**Direction:** Extract everything from the first line through the line with "COL = S.collection", both ends included, except for any pictures.

# # # #

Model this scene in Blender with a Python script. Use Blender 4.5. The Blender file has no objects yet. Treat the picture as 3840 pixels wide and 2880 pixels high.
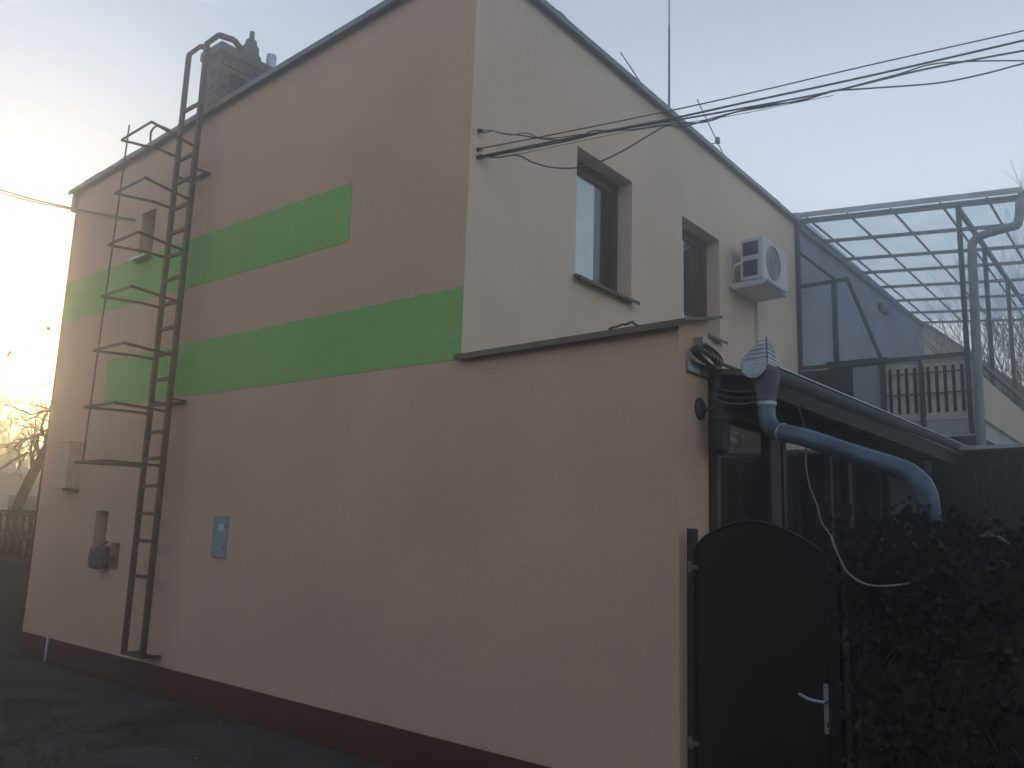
import bpy, bmesh, math, random
from mathutils import Vector, Matrix
R_ = math.radians
S = bpy.context.scene
COL = S.collection

# ------------------------------------------------------------------ camera
cam_d = bpy.data.cameras.new('camera'); cam = bpy.data.objects.new('camera', cam_d); COL.objects.link(cam)
cam_d.sensor_width = 36; cam_d.lens = 28.813; cam_d.clip_start = 0.05; cam_d.clip_end = 2000
_r = Vector((0.7806, 0.6242, 0.0331)).normalized(); _f = Vector((-0.6187, 0.7671, 0.1702))
_f = (_f - _f.dot(_r) * _r).normalized(); _u = _r.cross(_f)
cam.matrix_world = Matrix(((_r.x, _u.x, -_f.x, 3.889), (_r.y, _u.y, -_f.y, -4.217), (_r.z, _u.z, -_f.z, 1.65), (0, 0, 0, 1)))
S.camera = cam

# ------------------------------------------------------------------ sky, sun, exposure
SUN_AZ, SUN_EL = -70.2, 4.6          # azimuth from +Y towards +X
SKY_G, SKY_T = .06, (1.44, 1.59, 1.75)
W = bpy.data.worlds.new('World'); S.world = W; W.use_nodes = True
nt = W.node_tree; bg = nt.nodes['Background']; bg.inputs[1].default_value = 0.15
sky = nt.nodes.new('ShaderNodeTexSky'); sky.sky_type = 'NISHITA'; sky.sun_disc = False
sky.sun_elevation = R_(SUN_EL); sky.sun_rotation = R_(SUN_AZ)
sky.air_density = 1.0; sky.dust_density = 2.0; sky.ozone_density = 2.0
gam = nt.nodes.new('ShaderNodeGamma'); gam.inputs[1].default_value = SKY_G; nt.links.new(sky.outputs[0], gam.inputs[0])   # soft winter-haze sky: flattens the range between sun side and far side
tint = nt.nodes.new('ShaderNodeVectorMath'); tint.operation = 'MULTIPLY'; tint.inputs[1].default_value = SKY_T; nt.links.new(gam.outputs[0], tint.inputs[0])
# hazy air near the horizon: paler and warmer low down, bluer towards the zenith
gc = nt.nodes.new('ShaderNodeTexCoord'); gs = nt.nodes.new('ShaderNodeSeparateXYZ'); nt.links.new(gc.outputs['Generated'], gs.inputs[0])
gr = nt.nodes.new('ShaderNodeValToRGB'); nt.links.new(gs.outputs[2], gr.inputs[0]); e_ = gr.color_ramp.elements
e_[0].position = 0; e_[0].color = (.98, .90, .74, 1); e_[1].position = 1; e_[1].color = (.42, .48, .55, 1)
for p_, c_ in ((.16, (.98, .93, .84)), (.34, (.90, .89, .90)), (.46, (.71, .73, .77)), (.60, (.46, .51, .57))):
    k_ = e_.new(p_); k_.color = (*c_, 1)
gv = nt.nodes.new('ShaderNodeVectorMath'); gv.operation = 'MULTIPLY'; nt.links.new(tint.outputs[0], gv.inputs[0]); nt.links.new(gr.outputs[0], gv.inputs[1])
gx_ = nt.nodes.new('ShaderNodeVectorMath'); gx_.operation = 'SCALE'; gx_.inputs[3].default_value = 1.55; nt.links.new(gv.outputs[0], gx_.inputs[0])
nt.links.new(gx_.outputs[0], bg.inputs[0])
sd = bpy.data.lights.new('sun', 'SUN'); sd.energy = 1.1; sd.angle = R_(0.53); sd.color = (1, .66, .26)
sun = bpy.data.objects.new('sun', sd); COL.objects.link(sun)
_s = Vector((math.sin(R_(SUN_AZ)) * math.cos(R_(SUN_EL)), math.cos(R_(SUN_AZ)) * math.cos(R_(SUN_EL)), math.sin(R_(SUN_EL))))
sun.rotation_euler = _s.to_track_quat('Z', 'Y').to_euler()
S.view_settings.view_transform = 'Standard'; S.view_settings.look = 'None'
S.view_settings.exposure = 1.40; S.view_settings.gamma = 1; S.view_settings.use_curve_mapping = False
S.cycles.volume_bounces = 2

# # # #

**The response:**
Model this scene in Blender with a Python script. Use Blender 4.5. The Blender file has no objects yet. Treat the picture as 3840 pixels wide and 2880 pixels high.
import bpy, bmesh, math, random
from mathutils import Vector, Matrix
R_ = math.radians
S = bpy.context.scene
COL = S.collection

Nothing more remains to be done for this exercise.